And it ought to be. With not just one, but two DirectX 11-capable GPUs, 4 GB of dedicated GDDR5 memory, 64 dedicated color raster operators (ROPs), another 256 z/Stencil ROPs (for shadowing) and an 830-MHz clock speed, this board would win the prize for the most densely-packed video card available, if such a prize existed.
If you're familiar with the Radeon 6970, the 6990 doubles that spec. In fact, the board even has two BIOSes, permitting power-hungry users to toggle between a standard (factory-supported) BIOS of 375 watts of thermal design power (TDP) and 450 watts TDP and higher clock speeds.
For all those video-game tweakers out there, it even lets you crank up the core speed to 880 MHz.

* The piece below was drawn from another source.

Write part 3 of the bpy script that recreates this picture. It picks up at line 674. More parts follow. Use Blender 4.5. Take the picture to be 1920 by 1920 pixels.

A dedicated video playback accelerator keeps the MPEG and Flash video action fast and furious, and support for dual-stream 1080p playback and HD3D, Blu-ray 3D and active shutter technology are just the beginning of its full immersion capability.
What's all that hardware doing? For one thing, it's slinging pixels and texture maps around at speeds of up to 320 GBps, and at resolutions up to 2560 x 1600. At that resolution, we were able to get a sustained rate of 60 frames per per second when running DIRT 3, the latest version of a driving game from Codemasters Software.